Fan Toi by Fannie London c1920

Fan Toi by Fannie London: launched in 1920. It was a toiletry line that included perfume, bath salts, incense cones, bath powder.

It may have been named after a character named Fan Toy, the Opium Queen.





Bottles:

The Fan Toi products were housed in what I think are Heisey glass bottles and jars decorated with either gilding, black enamel trim or hand painted flowers or a combination of the two. The products were also presented in colorful pottery jars as well.


The National Drug Clerk, 1921:
"SMELLING SALTS IN MILADY'S FAVORITE COLOR
Heretofore, containers for smelling salts have been filled liquids colored but with a variety of shades, lavender green, being among the most favored, but the Fan Toi Company, Bush Terminal Bldg, New York, has put a variety of colors on market which will please even most fastidious.
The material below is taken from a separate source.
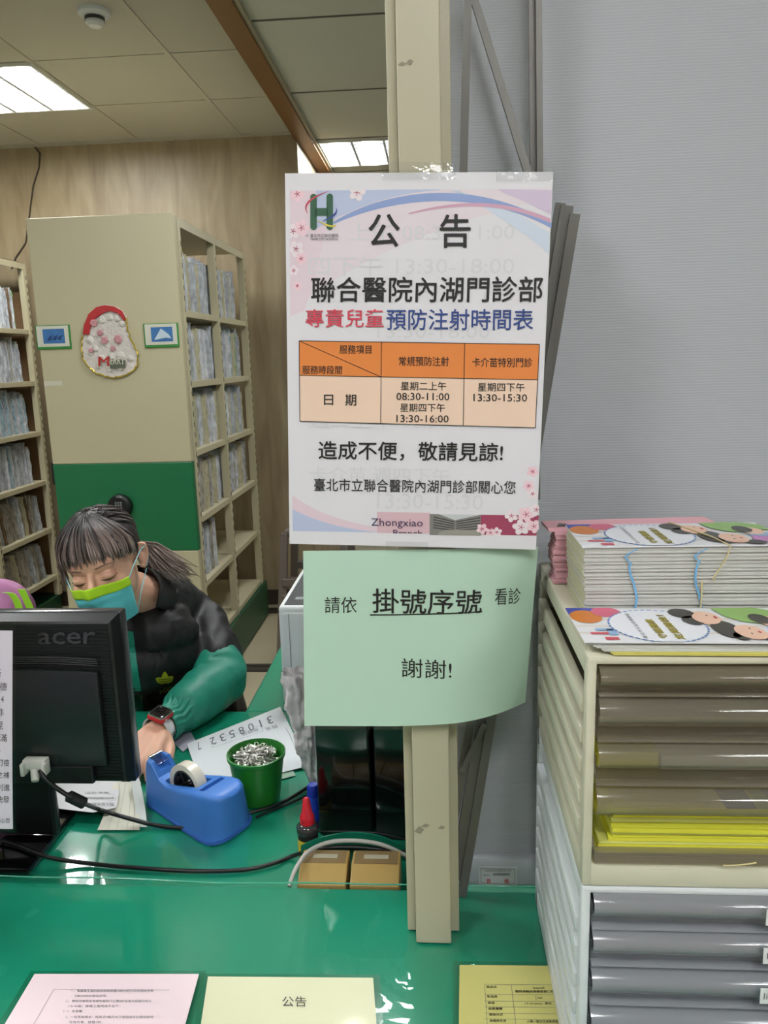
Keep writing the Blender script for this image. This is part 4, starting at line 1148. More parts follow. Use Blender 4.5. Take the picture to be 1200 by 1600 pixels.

At their salesrooms, they are showing red, old rose ,blue, green, yellow, purple, pink, and any color salts to match the gown. The salts are shown in cut glass flasks, running up to 8 ounces, different fancy shapes which are ornamental enough for any table." 













The American Perfumer and Essential Oil Review, Volume 16, 1922:
"Containers for smelling salts have been filled with liquids colored in a limited variety of shades, lavender and green being among those favored. In a new line of smelling salts just been produced by the Fan Toi Company, who are showing them to the trade in the Perfumery and Toilet Articles Division of the Bush Terminal Sales Building, the liquids containing the salts are brightly colored in many shades. Red, old rose, pink, orange, yellow, blue, purple, lavender, and American beauty red are some of the new shades. The salts are shown in cut glass flasks, running up to eight ounces, in different fancy shapes for the boudoir table. The price range for this larger boudoir size, which is filled with cubes of greater than the usual size, is $4 to $16 per dozen It is intended to put out a small size flask of the colored salts to retail at about thirty five cents and which can be carried in a lady's handbag."